DATASET CONTENT:

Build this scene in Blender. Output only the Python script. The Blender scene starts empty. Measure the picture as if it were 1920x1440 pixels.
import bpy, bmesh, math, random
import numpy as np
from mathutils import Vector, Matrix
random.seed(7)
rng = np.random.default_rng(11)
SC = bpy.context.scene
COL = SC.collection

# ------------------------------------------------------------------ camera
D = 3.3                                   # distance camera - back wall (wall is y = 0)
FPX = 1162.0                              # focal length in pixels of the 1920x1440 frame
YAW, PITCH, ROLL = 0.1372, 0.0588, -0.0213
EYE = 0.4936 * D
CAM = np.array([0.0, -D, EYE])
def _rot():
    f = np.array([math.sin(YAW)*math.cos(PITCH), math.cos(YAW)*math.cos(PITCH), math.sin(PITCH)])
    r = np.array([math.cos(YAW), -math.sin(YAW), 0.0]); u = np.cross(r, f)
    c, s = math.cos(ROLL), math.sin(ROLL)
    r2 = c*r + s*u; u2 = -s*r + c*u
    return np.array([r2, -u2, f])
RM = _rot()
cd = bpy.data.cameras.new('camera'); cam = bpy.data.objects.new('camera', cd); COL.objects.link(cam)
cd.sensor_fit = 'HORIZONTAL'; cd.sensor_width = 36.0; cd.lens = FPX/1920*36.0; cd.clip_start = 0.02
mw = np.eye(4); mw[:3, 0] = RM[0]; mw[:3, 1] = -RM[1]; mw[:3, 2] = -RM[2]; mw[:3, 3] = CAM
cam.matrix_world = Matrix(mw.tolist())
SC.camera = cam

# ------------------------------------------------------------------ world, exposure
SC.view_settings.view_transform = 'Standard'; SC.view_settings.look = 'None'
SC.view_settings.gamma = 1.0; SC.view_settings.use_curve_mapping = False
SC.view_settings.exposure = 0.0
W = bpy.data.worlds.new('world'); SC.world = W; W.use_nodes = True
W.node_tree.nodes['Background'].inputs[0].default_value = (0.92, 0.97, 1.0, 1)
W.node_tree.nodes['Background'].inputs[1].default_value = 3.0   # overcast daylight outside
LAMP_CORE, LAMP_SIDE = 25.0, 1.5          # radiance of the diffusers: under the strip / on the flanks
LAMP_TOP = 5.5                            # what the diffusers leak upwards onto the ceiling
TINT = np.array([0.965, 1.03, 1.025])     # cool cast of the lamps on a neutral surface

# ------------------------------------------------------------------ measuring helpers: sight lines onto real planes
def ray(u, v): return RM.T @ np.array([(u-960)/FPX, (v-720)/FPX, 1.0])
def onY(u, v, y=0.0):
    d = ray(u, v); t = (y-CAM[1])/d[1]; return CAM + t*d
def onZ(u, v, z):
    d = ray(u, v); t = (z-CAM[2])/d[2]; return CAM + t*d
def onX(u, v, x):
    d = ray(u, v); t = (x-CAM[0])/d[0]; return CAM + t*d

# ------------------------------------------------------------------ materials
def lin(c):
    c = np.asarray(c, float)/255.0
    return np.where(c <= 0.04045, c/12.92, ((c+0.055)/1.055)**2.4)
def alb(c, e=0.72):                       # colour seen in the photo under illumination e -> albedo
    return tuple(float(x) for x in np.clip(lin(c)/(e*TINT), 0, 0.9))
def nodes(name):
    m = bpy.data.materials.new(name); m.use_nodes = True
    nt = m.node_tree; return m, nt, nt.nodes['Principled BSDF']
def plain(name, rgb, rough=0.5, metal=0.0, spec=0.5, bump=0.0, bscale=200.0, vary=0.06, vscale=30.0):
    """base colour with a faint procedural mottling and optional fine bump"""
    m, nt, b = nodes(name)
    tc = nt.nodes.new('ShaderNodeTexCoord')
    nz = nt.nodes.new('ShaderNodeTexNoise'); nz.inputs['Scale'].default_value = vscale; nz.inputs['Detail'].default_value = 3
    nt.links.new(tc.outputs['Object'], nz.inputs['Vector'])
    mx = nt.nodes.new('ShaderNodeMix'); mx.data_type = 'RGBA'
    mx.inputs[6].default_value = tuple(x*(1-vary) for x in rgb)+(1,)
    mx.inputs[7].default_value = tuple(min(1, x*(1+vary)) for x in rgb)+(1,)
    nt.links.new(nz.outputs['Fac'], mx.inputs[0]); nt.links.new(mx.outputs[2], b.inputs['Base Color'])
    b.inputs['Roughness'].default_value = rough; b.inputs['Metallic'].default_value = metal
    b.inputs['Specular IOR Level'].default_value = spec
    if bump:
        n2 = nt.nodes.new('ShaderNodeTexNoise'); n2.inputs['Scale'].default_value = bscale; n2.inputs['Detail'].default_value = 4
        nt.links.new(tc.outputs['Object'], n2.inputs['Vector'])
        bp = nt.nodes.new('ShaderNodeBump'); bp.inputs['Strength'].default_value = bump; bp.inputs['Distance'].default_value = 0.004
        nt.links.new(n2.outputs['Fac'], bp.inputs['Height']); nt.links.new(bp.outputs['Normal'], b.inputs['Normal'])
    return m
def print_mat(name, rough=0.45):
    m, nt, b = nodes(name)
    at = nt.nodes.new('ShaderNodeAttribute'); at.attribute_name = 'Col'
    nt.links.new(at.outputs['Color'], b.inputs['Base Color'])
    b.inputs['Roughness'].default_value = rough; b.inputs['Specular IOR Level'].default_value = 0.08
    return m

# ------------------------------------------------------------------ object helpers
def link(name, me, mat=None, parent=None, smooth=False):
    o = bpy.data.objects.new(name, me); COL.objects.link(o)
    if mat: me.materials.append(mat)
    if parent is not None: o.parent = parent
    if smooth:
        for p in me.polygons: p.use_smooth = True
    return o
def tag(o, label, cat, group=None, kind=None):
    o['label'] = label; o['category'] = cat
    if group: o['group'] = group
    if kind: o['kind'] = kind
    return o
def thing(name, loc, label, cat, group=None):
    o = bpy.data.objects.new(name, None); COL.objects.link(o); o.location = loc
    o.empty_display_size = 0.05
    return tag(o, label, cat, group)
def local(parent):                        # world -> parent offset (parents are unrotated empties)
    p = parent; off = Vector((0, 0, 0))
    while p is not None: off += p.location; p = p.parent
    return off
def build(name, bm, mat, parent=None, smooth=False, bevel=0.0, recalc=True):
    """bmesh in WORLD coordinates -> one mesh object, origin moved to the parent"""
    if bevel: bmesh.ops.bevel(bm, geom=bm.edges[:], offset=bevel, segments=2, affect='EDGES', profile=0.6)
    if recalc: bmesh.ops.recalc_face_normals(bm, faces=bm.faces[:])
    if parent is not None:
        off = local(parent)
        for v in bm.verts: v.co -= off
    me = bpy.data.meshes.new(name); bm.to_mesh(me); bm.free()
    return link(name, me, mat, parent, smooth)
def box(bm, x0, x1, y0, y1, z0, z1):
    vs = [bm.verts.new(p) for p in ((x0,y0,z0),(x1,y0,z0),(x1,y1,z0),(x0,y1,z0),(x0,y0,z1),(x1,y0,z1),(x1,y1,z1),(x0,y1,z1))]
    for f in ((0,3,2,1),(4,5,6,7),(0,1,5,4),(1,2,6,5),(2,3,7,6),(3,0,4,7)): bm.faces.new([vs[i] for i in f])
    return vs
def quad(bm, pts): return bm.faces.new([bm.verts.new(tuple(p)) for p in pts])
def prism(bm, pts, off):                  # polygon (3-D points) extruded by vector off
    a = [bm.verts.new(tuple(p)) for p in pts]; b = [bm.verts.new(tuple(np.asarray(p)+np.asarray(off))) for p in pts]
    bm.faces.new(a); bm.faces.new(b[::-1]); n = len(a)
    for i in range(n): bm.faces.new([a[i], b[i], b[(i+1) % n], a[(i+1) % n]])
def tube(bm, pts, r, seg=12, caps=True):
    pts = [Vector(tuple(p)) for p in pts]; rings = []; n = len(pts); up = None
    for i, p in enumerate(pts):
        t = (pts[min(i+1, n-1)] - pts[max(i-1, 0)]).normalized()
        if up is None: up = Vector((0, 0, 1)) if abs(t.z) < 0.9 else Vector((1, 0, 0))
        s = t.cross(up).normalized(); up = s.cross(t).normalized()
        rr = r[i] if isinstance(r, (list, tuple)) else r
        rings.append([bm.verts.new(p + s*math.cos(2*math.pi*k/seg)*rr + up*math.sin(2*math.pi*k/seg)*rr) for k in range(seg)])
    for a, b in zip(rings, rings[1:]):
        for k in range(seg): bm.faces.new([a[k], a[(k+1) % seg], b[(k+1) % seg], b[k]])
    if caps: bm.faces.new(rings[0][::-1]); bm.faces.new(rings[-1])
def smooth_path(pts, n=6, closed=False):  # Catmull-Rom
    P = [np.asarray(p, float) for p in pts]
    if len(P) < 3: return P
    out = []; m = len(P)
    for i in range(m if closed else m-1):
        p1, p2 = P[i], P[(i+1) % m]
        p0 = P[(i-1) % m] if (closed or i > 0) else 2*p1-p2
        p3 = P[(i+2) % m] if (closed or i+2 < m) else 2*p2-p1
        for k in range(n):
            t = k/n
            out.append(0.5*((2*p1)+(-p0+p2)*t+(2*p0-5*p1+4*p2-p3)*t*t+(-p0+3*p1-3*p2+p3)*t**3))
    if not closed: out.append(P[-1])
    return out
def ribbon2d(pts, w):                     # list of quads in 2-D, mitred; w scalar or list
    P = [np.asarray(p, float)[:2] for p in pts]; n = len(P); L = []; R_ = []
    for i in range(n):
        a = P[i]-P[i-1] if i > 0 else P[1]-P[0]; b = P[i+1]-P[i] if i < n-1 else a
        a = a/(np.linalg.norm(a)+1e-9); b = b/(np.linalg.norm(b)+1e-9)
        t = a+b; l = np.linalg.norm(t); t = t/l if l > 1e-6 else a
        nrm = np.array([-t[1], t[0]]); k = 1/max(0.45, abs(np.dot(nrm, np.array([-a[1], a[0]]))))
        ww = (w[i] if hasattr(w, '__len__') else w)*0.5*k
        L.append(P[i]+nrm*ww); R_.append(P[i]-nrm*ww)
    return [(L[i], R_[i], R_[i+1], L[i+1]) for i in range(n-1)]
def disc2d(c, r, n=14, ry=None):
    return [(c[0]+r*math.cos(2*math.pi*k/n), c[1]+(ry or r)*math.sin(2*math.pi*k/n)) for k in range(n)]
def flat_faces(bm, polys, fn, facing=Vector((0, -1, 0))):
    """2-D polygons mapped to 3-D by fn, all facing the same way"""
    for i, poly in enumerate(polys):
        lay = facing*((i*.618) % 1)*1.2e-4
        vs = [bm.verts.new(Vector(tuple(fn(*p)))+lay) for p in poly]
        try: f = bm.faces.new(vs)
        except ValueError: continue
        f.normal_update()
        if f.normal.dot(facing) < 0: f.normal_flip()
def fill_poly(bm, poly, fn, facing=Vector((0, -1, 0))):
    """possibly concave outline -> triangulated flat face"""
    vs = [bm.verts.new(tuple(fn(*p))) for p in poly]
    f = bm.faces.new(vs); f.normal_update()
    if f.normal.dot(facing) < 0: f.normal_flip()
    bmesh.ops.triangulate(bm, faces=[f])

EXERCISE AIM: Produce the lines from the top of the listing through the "SC.camera = cam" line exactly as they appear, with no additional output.

FINAL RESULT:
Build this scene in Blender. Output only the Python script. The Blender scene starts empty. Measure the picture as if it were 1920x1440 pixels.
import bpy, bmesh, math, random
import numpy as np
from mathutils import Vector, Matrix
random.seed(7)
rng = np.random.default_rng(11)
SC = bpy.context.scene
COL = SC.collection

# ------------------------------------------------------------------ camera
D = 3.3                                   # distance camera - back wall (wall is y = 0)
FPX = 1162.0                              # focal length in pixels of the 1920x1440 frame
YAW, PITCH, ROLL = 0.1372, 0.0588, -0.0213
EYE = 0.4936 * D
CAM = np.array([0.0, -D, EYE])
def _rot():
    f = np.array([math.sin(YAW)*math.cos(PITCH), math.cos(YAW)*math.cos(PITCH), math.sin(PITCH)])
    r = np.array([math.cos(YAW), -math.sin(YAW), 0.0]); u = np.cross(r, f)
    c, s = math.cos(ROLL), math.sin(ROLL)
    r2 = c*r + s*u; u2 = -s*r + c*u
    return np.array([r2, -u2, f])
RM = _rot()
cd = bpy.data.cameras.new('camera'); cam = bpy.data.objects.new('camera', cd); COL.objects.link(cam)
cd.sensor_fit = 'HORIZONTAL'; cd.sensor_width = 36.0; cd.lens = FPX/1920*36.0; cd.clip_start = 0.02
mw = np.eye(4); mw[:3, 0] = RM[0]; mw[:3, 1] = -RM[1]; mw[:3, 2] = -RM[2]; mw[:3, 3] = CAM
cam.matrix_world = Matrix(mw.tolist())
SC.camera = cam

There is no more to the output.